According to Dian Griesel, Ph.D. and Tom Griesel, co-authors of TurboCharged, there are several simple reasons why this is possible.  Mostly it has to do with consistently fatiguing the main muscle groups.  This can be easily accomplished by incorporating different forms of push-ups and body-weight squats (and pull-ups if a bar is available).  These exercises that can be done anywhere, requires no special equipment and can be made easier or more difficult depending on a person’s current condition and strength by varying the angle of attack or using readily available props.

The keys are: to always do the exercise as intensely as possible based on your current condition, the faster the better, always using good form; to limit the time for each session to just one minute and do as many repetitions as possible in that minute; and, to do three to five sets each day, six to seven days per week.  If one full minute is not possible, rest for a few seconds and do a couple more reps.  Maintain muscle tension for a full minute and do as many reps as you possibly can in that minute.

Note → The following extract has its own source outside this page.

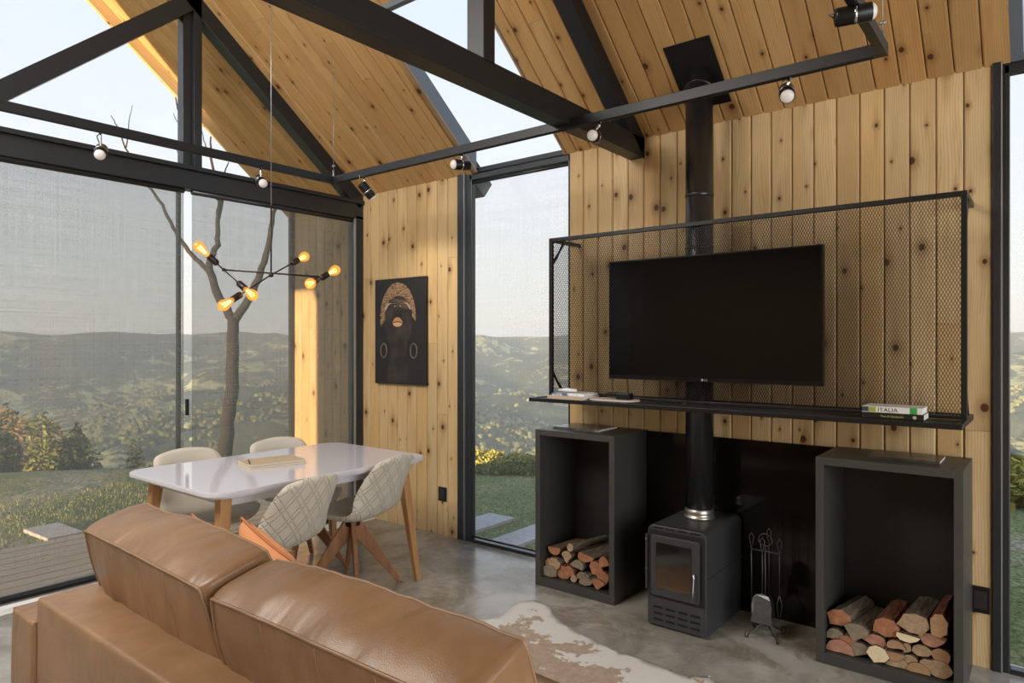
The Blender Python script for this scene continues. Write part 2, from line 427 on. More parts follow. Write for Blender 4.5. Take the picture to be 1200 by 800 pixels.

Using this strategy has several advantages:  it doesn’t take much time; it can be done anywhere and anytime in any clothes; if done with good form, intensity and speed, it will be sufficient to fatigue your muscles setting them up for strength gains; the volume over a week’s time really adds up and has a favorable conditioning effect on the heart and metabolism; the overall metabolic stress on the body is low; the probability of injury or overexertion is significantly reduced with short duration, body-weight exercises; and, the exercises are “functional” which means the new strength they provide will carry over to your other everyday activities.

If you look for ways to walk more or enjoy some other physical activity wherever possible , you’ll see even better results.

Why not give it a try for a month and you will be surprised how quickly you can increase your strength.  Beware:  You may never go back to traditional exercise routines ever again.